Companies have a lot of objections, such as how to calculate loot and experience points for a player who doesn’t actually play the combats, but these could be easily addressed by simply figuring out an average or minimum amount of experience for every fight and awarding that.
The biggest objection is usually that skipping the fight scenes would make the game so much shorter, but to me, that’s the biggest perk. If you’re a woman, especially a mother, with dinner to prepare, kids’ homework to help with, and a lot of other demands on your time, you don’t need a game to be 100 hours long to hold your interest — especially if those 100 hours are primarily doing things you don’t enjoy. A fast forward button would give all players — not just women — the same options that we have with books or DVDs — to skim past the parts we don’t like and savor the ones we do. Over and over, women complain that they don’t like violence, or they don’t enjoy difficult and vertigo-inducing gameplay, yet this simple feature hasn’t been tried on any game I know of.
Granted, many games would have very little left if you removed the combat, but for a game like Deus Ex or Bioware’s RPGs, you could take out every shred of combat and still have an entertainment experience that rivals anything you’d see in the theater or on TV.
See this 2006 interview with Jennifer Hepler for more detail.
Hepler’s ideas garnered attention again in 2012, following a misogynistic harassment campaign targeting her in part because her ideas were seen as threatening to a particular kind of gaming.

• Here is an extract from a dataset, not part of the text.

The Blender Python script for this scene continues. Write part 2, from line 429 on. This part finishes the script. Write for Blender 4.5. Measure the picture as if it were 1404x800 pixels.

I want to use this note to bear witness to what happened, without letting it overshadow the conversation about her work. It does a huge disservice to women in games when their work is overdetermined by the stories we tell about their pain. Hepler’s ideas are not important because of how they have been used against her: they are important because they challenge developers to think in new ways not only about how games are designed, but about how games fit into people’s lives.